China's reform poster boy Wang Yang set to become vice premier

BEIJING (REUTERS) - Wang Yang, one of China's best-known reformers who was passed over for promotion last year, is set to become one of four vice premiers, sources said, a role that will see his credentials for change tested to the full.

The largely rubber-stamp National People's Congress, or parliament, will name the four vice premiers and cabinet ministers in a tightly scripted ceremony at the Great Hall of the People in Beijing on Saturday.

Mr Wang made his name as the party boss of the export powerhouse of Guangdong province in south China, where he pushed for social and political reform.

Despite later toning down his reformist agenda, he missed out on a seat on the seven-member Politburo Standing Committee, the apex of power in China, at the party congress in November amid concerns of elders that he was too liberal.

At 58, Mr Wang will be the youngest of the vice premiers, who assist Premier Li Keqiang run the world's second biggest economy, four independent sources said.

Mr Wang will be the third-ranked vice premier.

Mr Zhang Gaoli, 66, who eked into the standing committee, will become No. 1 vice premier and help oversee the financial sector, said the sources, two of whom have ties to the leadership.

Ms Liu Yandong, 67, will be the second-ranked vice premier and be responsible for culture, education, health and sports, the sources said, requesting anonymity to avoid repercussions for discussing secretive elite politics with foreign media.

Mr Ma Kai, 66, one-time state planner, will be the fourth- ranked vice premier, the sources said.

Ms Liu, Mr Wang and Mr Ma are members of the party's 25-member Politburo, one notch below the standing committee.

The sources were divided over whether the country's agriculture ministry, which reports to a vice premier, will be overseen by Mr Wang or Mr Ma. The other portfolios up for grabs will be industry, transport, production safety, state assets, telecommunications and railways.

Whoever gets the agriculture portfolio will have to try to steer through policies aimed at transforming China's sprawling agricultural sector and improving long-term food security.

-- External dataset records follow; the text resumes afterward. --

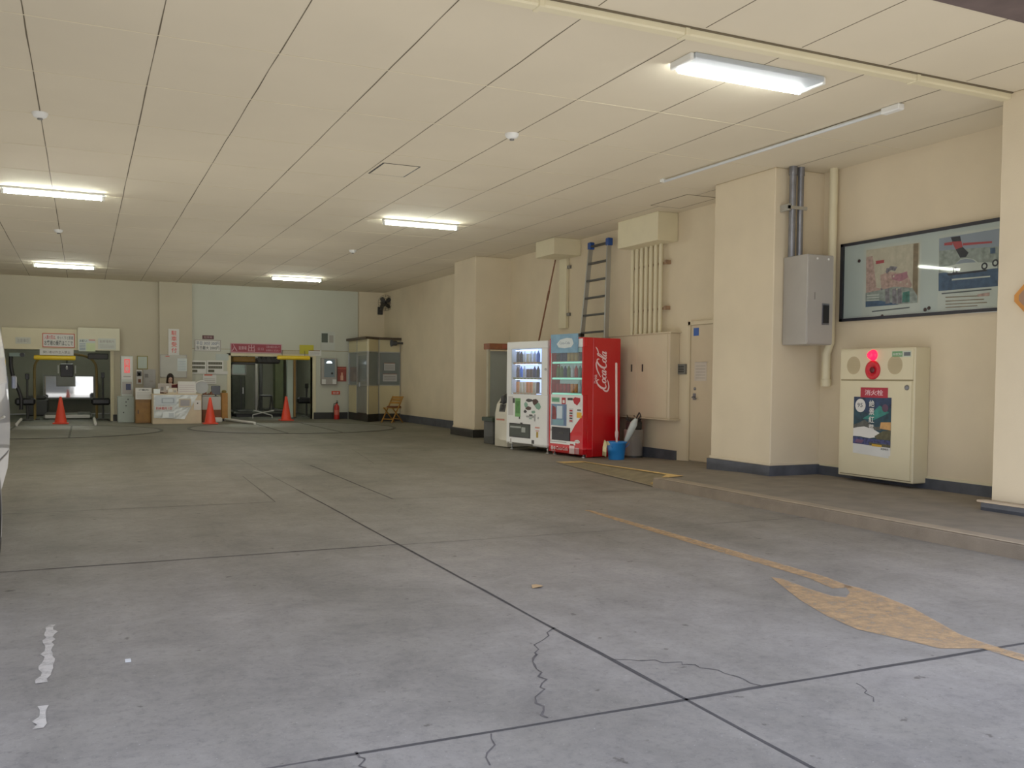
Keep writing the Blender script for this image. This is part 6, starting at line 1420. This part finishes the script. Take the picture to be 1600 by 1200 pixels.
# ------------------------------------------------------------------ world + light
wd = bpy.data.worlds.new('world'); SC.world = wd; wd.use_nodes = True
nt = wd.node_tree; bg = nt.nodes['Background']; bg.inputs['Strength'].default_value = 1.0
tc = nt.nodes.new('ShaderNodeTexCoord'); sp = nt.nodes.new('ShaderNodeSeparateXYZ'); rp_ = nt.nodes.new('ShaderNodeValToRGB')
nt.links.new(tc.outputs['Generated'], sp.inputs[0]); nt.links.new(sp.outputs['Z'], rp_.inputs['Fac'])
rp_.color_ramp.elements[0].position = 0.0; rp_.color_ramp.elements[0].color = (1.5, 1.5, 1.6, 1)
rp_.color_ramp.elements[1].position = .6; rp_.color_ramp.elements[1].color = (2.6, 3.0, 4.1, 1)
nt.links.new(rp_.outputs['Color'], bg.inputs['Color'])
bg.inputs['Strength'].default_value = .55
sun = bpy.data.lights.new('sun', 'SUN'); sun.energy = 17; sun.angle = .02; sun.color = (1, .96, .88)
so = bpy.data.objects.new('sun', sun); COL.objects.link(so); so.rotation_euler = (math.radians(-32), math.radians(8), 0)
for i, (x, y, z, e) in enumerate([(4.0, 11.0, 1.7, 14), (.5, 13.0, 1.7, 16), (3.0, 18.5, 1.7, 20), (3.0, 23.5, 1.8, 22), (-4.5, 9, 1.7, 20), (-4.5, 18, 1.7, 30)]):  # added soft fill points without fittings, brighten ceiling and walls
    ld = bpy.data.lights.new('hall_fill', 'POINT'); ld.energy = e; ld.shadow_soft_size = 1.1; ld.color = (1, .94, .86)
    lo = bpy.data.objects.new('hall_fill', ld); COL.objects.link(lo); lo.location = (x, y, z)
for i, (x, y, sx, sy, e) in enumerate([(1.5, 5.6, 12, 5.5, 108), (0, 12.2, 15, 7, 100), (0, 20.5, 15, 8, 66)]):  # added up-facing area lights imitating light bounced off the floor
    ld = bpy.data.lights.new('floor_bounce_fill', 'AREA'); ld.shape = 'RECTANGLE'; ld.size = sx; ld.size_y = sy; ld.energy = e; ld.color = (1, .94, .88)
    lo = bpy.data.objects.new('floor_bounce_fill', ld); COL.objects.link(lo); lo.location = (x, y, .14); lo.rotation_euler = (PI, 0, 0)
pl = bpy.data.lights.new('entrance_portal', 'AREA'); pl.shape = 'RECTANGLE'; pl.size = 21; pl.size_y = 3.7
pl.cycles.is_portal = True
po = bpy.data.objects.new('entrance_portal', pl); COL.objects.link(po); po.location = (1.5, 2.9, 1.85); po.rotation_euler = (math.radians(90), 0, 0)

SC.view_settings.view_transform = 'Standard'; SC.view_settings.look = 'None'; SC.view_settings.exposure = 0.35; SC.view_settings.gamma = 1.15
SC.cycles.use_denoising = True; SC.cycles.max_bounces = 8; SC.cycles.diffuse_bounces = 5; SC.cycles.transparent_max_bounces = 12
SC.cycles.sample_clamp_indirect = 6
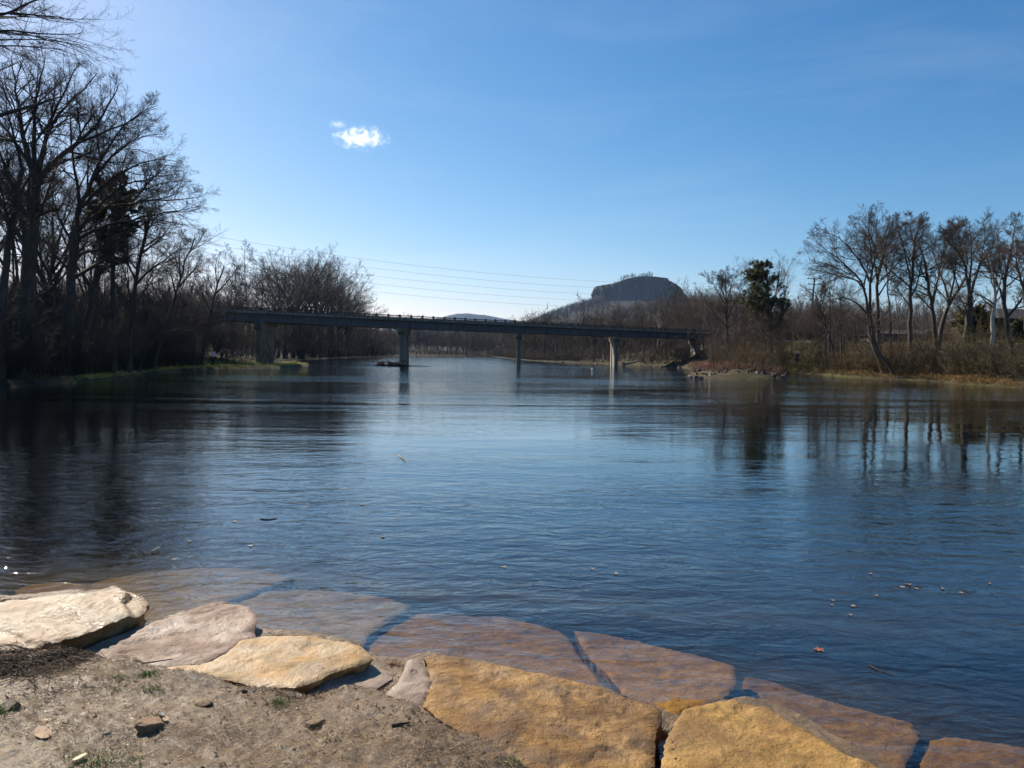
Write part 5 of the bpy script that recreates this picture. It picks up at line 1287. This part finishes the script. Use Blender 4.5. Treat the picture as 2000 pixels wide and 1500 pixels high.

China plans to spend 40 trillion yuan (S$8 trillion) to bring 400 million people to cities over the next decade to turn the country into a wealthy world power with economic growth generated by affluent urban consumers.

"Li Keqiang is pushing for urbanisation. The countryside will be the main battlefield," one source with leadership ties told Reuters.

China needs to bring in the commercial and technological wherewithal that will allow its farms to feed an increasingly rich and urban population, even in the face of declining water supplies, land and rural labour.

But the vice premier overseeing agriculture will also need to ensure that the central government treads carefully, encouraging the transfer of land and the creation of advanced agribusinesses while addressing a widening urban-rural wage gap and protecting the interests of millions of small, subsistence farmers throughout the country.

Mr Wang has experience dealing with rural protests against land grabs, winning praise for deftly handling a crisis in the coastal village of Wukan in Guangdong in 2011, but observers have said his instinct for reform has usually been frustrated.

Mr Zheng Fengtian, a professor with the school of agricultural economics and rural development at Renmin University in Beijing, said the leader responsible for agriculture would likely have his hands tied.

"I think the new leader will continue the current agricultural policy mapped out by the (party's) previous Central Committee and the State Council (cabinet), which have clearly outlined ideas on agriculture development," he said.

"The key issue is urbanisation and I hardly expect any breakthrough beyond what has already been talked about."

Saturday's parliamentary session will also decide who will take over a number of key government ministries.

The sources said two front runners have emerged to take over as chairman of China's powerful state planner, the National Development and Reform Commission, including current vice-chairman Xie Zhenhua, also the country's chief climate change official, and Xu Shaoshi, the minister of land and resources.

Current vice-minister Pan Yue remains the main candidate to take over as minister of environmental protection, but incumbent Zhou Shengxian might stay on, the sources said.